Being well brought-up and English, we at Black Swan Partners are reticent to blow our own trumpet. However, as our clients will confirm, we always call things as we see them, and last week’s FT advisor article by Peter Walker on ‘robo-advice’ assets in the US confirms what we wrote in section 3 of last year’s white paper on social investing . The biggest beneficiaries from changes in the investment management industry – be it robo-portfolios, low-cost investment management or social investing – will not be the disruptors themselves, but the first big, established brands able to replicate those innovations.

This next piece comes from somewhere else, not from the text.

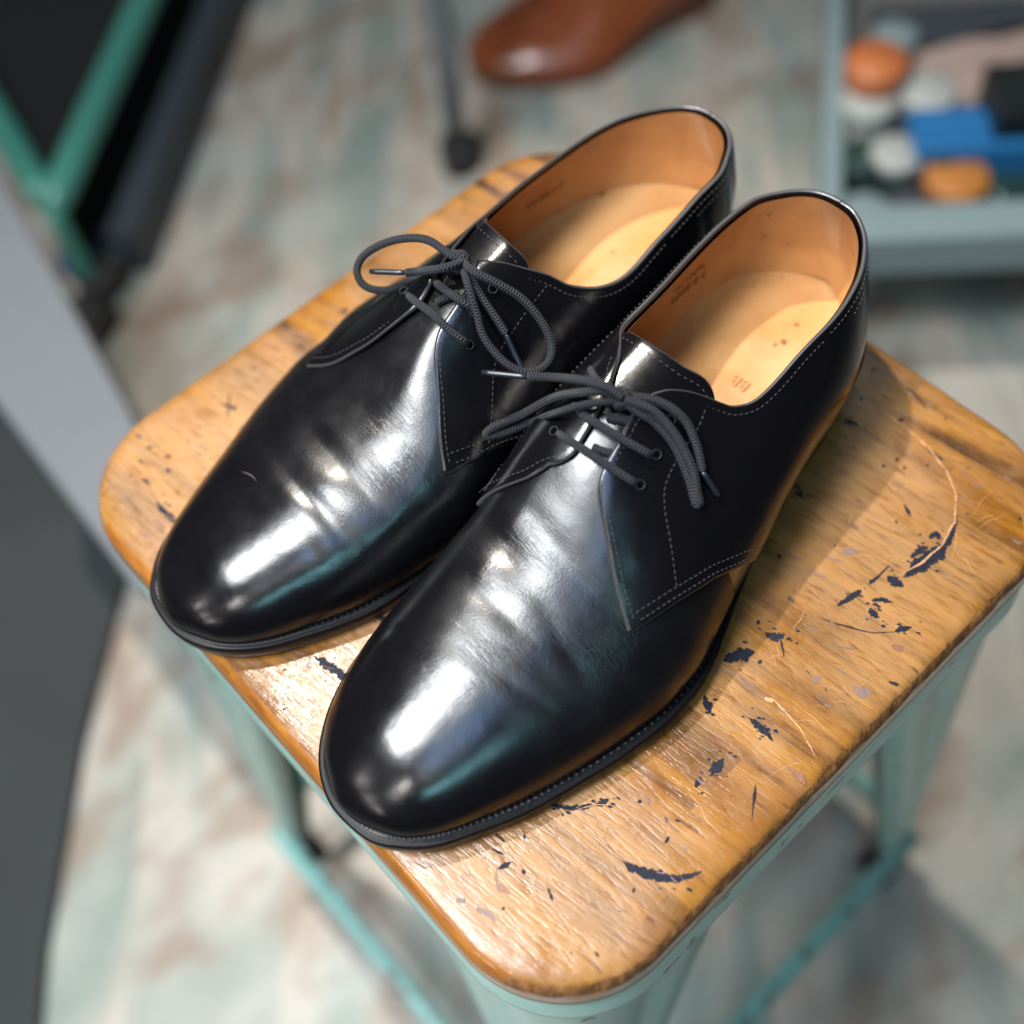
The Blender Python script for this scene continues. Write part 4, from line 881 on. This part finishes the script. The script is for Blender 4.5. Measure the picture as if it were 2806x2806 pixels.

Leaving aside the fact that Vanguard’s Personal Advisor Service is, like Nutmeg in the UK, not in the least bit robotic, Walker’s article highlights that it attracted $11bn AUM between its launch in beta in 2013 and the end of June 2015, of which $4bn came since the full launch at the start of May 2015. Charles Schwab’s robo-advisor product (one that is actually robotic) attracted £3bn from 39,000 clients in its first 6 months. Both of these comfortably outpace the growth of Betterment and Wealthfront, operating since 2010 and 2011 respectively, which are each thought to have $2.5bn under management each.[1] [2]

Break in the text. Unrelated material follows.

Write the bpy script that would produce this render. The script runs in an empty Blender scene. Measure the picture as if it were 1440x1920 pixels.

The reason why the old established names have attracted customers, and assets, so much faster than the original disruptors is that, when it comes to people’s life savings, their biggest priority is rarely how innovative a company is. It is rarely even how expensive it is. Instead, it is trust in the brand – have they heard of it, how long has it been around and what do their friends and families think of it?

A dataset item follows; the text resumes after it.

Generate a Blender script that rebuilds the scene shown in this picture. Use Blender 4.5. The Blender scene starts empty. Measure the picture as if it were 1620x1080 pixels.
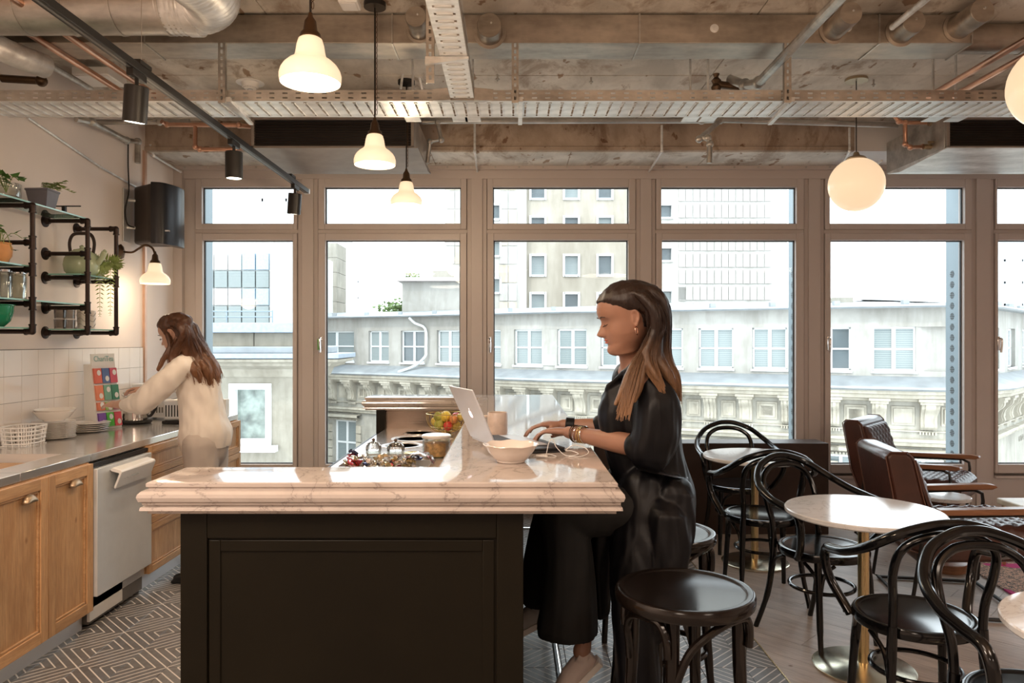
import bpy, bmesh, math, random
from mathutils import Vector, Matrix, noise
R = random.Random(7)
PI = math.pi
C = bpy.context.scene.collection
SC = bpy.context.scene
# ---------------------------------------------------------------- camera, sky, sun, exposure
F, H = 1165.0, 1.47
cam_d = bpy.data.cameras.new('camera'); cam = bpy.data.objects.new('camera', cam_d); C.objects.link(cam)
cam.location = (0, 0, H); cam.rotation_euler = (PI/2, 0, 0)
cam_d.sensor_width = 36; cam_d.lens = F/1620*36; cam_d.shift_y = -0.0012
cam_d.clip_start = .05; cam_d.clip_end = 500
SC.camera = cam
W = bpy.data.worlds.new('sky'); SC.world = W; W.use_nodes = True
bg = W.node_tree.nodes['Background']; bg.inputs[0].default_value = (.86, .94, 1, 1); bg.inputs[1].default_value = 3.1
def light(kind, name, loc, power, color, rot=(0, 0, 0), **kw):
    d = bpy.data.lights.new(name, kind); d.energy = power; d.color = color
    for k, v in kw.items(): setattr(d, k, v)
    o = bpy.data.objects.new(name, d); C.objects.link(o); o.location = loc; o.rotation_euler = rot
    return o
light('SUN', 'sun', (0, 0, 20), 1.1, (1, .93, .82), (math.radians(48), 0, math.radians(-52)), angle=.03)
WARM = (1, .82, .67)
# added warm fill: unseen area lights above and behind the camera
for (x, y, p) in ((-1.7, .6, 46), (1.6, .2, 18), (4.2, 1.2, 18), (-.2, 1.2, 9), (-1.2, -2.4, 26), (2.6, -2.4, 18)):
    light('AREA', 'warm_fill_light', (x, y, 2.55), p, WARM, (0, 0, 0), shape='DISK', size=.9)
for (x, y, p) in ((-1.0, .3, 34), (1.8, .3, 34)):  # added unseen fill, aimed up to brighten the ceiling
    light('AREA', 'ceiling_fill_light', (x, y, 1.9), p, (1, .72, .48), (PI, 0, 0), shape='DISK', size=.8)
SC.view_settings.view_transform = 'Standard'; SC.view_settings.look = 'None'
SC.view_settings.exposure = 0.62; SC.view_settings.gamma = 1; SC.view_settings.use_curve_mapping = False
def X(x, Y): return (x-810)/F*Y
def Z(y, Y): return H+(542-y)/F*Y
def YZ(y, z): return (H-z)*F/(y-542)
def at(x, y, Y): return Vector((X(x, Y), Y, Z(y, Y)))
# ---------------------------------------------------------------- materials
def sock(bs, *names):
    for n in names:
        if n in bs.inputs: return bs.inputs[n]
MATS = {}
class NT:
    def __init__(s, name):
        s.m = bpy.data.materials.new(name); s.m.use_nodes = True
        s.t = s.m.node_tree; s.n = s.t.nodes; s.b = s.n['Principled BSDF']; s.out = s.n['Material Output']
        s.tc = s.n.new('ShaderNodeTexCoord')
    def node(s, typ, **kw):
        n = s.n.new(typ)
        for k, v in kw.items():
            if k in n.inputs: n.inputs[k].default_value = v
            else: setattr(n, k, v)
        return n
    def L(s, a, b): s.t.links.new(a, b)
    def mapping(s, scale=(1, 1, 1), rot=(0, 0, 0), coord='Object'):
        m = s.node('ShaderNodeMapping'); m.inputs['Scale'].default_value = scale; m.inputs['Rotation'].default_value = rot
        s.L(s.tc.outputs[coord], m.inputs['Vector']); return m.outputs[0]
    def noise(s, vec, scale, detail=4, rough=.55, dist=0):
        n = s.node('ShaderNodeTexNoise'); n.inputs['Scale'].default_value = scale; n.inputs['Detail'].default_value = detail
        n.inputs['Roughness'].default_value = rough; n.inputs['Distortion'].default_value = dist
        if vec is not None: s.L(vec, n.inputs['Vector'])
        return n.outputs['Fac']
    def ramp(s, fac, stops):
        r = s.node('ShaderNodeValToRGB'); e = r.color_ramp.elements
        e[0].position, e[0].color = stops[0][0], (*stops[0][1], 1)
        e[1].position, e[1].color = stops[-1][0], (*stops[-1][1], 1)
        for p, c in stops[1:-1]:
            x = e.new(p); x.color = (*c, 1)
        s.L(fac, r.inputs[0]); return r.outputs[0]
    def mix(s, fac, a, b, mode='MIX'):
        m = s.node('ShaderNodeMix', data_type='RGBA', blend_type=mode)
        for v, i in ((fac, 0), (a, 6), (b, 7)):
            if isinstance(v, (int, float)): m.inputs[i].default_value = v
            elif isinstance(v, tuple): m.inputs[i].default_value = (*v, 1)
            else: s.L(v, m.inputs[i])
        return m.outputs[2]
    def math(s, op, a, b=0):
        m = s.node('ShaderNodeMath', operation=op)
        for v, i in ((a, 0), (b, 1)):
            if isinstance(v, (int, float)): m.inputs[i].default_value = v
            else: s.L(v, m.inputs[i])
        return m.outputs[0]
    def col(s, c):
        if isinstance(c, tuple): s.b.inputs['Base Color'].default_value = (*c, 1)
        else: s.L(c, s.b.inputs['Base Color'])
    def bump(s, h, strength=.3, dist=.01):
        b = s.node('ShaderNodeBump'); b.inputs['Strength'].default_value = strength; b.inputs['Distance'].default_value = dist
        s.L(h, b.inputs['Height']); s.L(b.outputs[0], s.b.inputs['Normal'])
    def rm(s, rough, metal=0):
        s.b.inputs['Roughness'].default_value = rough; s.b.inputs['Metallic'].default_value = metal; return s
def simple(name, c, rough=.5, metal=0, var=.12, scale=9, bump=0, coat=0, sheen=0):
    """plain material with slight procedural variation"""
    n = NT(name); n.rm(rough, metal)
    v = n.mapping(); f = n.noise(v, scale, 5)
    lo = tuple(max(0, x*(1-var)) for x in c); hi = tuple(min(1, x*(1+var)) for x in c)
    n.col(n.ramp(f, [(.3, lo), (.7, hi)]))
    if bump: n.bump(n.noise(v, scale*8, 3), bump, .004)
    if coat: n.b.inputs['Coat Weight'].default_value = coat; n.b.inputs['Coat Roughness'].default_value = .08
    if sheen: n.b.inputs['Sheen Weight'].default_value = sheen
    return n.m
def emis(name, c, strength, base=(.9, .9, .9)):
    n = NT(name); n.col(base); n.rm(.25)
    n.b.inputs['Emission Color'].default_value = (*c, 1); n.b.inputs['Emission Strength'].default_value = strength
    return n.m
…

That’s why, though we like Nutmeg, its easy to use platform and the way it has made professional investment management accessible to all, as it stands the biggest beneficiary of its approach is still likely to be whichever existing player replicates its service (or acquires it). Similarly, the most successful robo-advisor in the UK will not be a new entrant, but whichever operator gets its act together and launches one first.

The Nutmeg approach, with a human making the investment decisions, is best suited to a firm which issues its own passive funds or ETFs as Vanguard does, which can keep the cost of advice low and benefit from increased capital inflows – Vanguard charges 30 bps for its personal advisor service, as opposed to Nutmeg’s sliding scale from 90 bps down to 30 bps for those with £500k or more. (Vanguard’s service is only available for portfolios bigger than $50k). Fidelity is an obvious candidate in the UK, but Aviva, with its online platform and index tracker funds, could benefit in the same way.

Established, trusted operators who don’t issue their own collective investments are better off pursuing the robo-investing model. Hargreaves Lansdown is of course a candidate if it introduces lower cost options to its Portfolio+ service, but new investors, the type who benefit most from the low-cost, passive and easy investment model offered by Wealthfront and in particular Betterment, often prefer to begin investing with banks. Barclays Stockbrokers then, or Halifax Sharedealing, are perhaps best placed to benefit from robo-advising in the UK.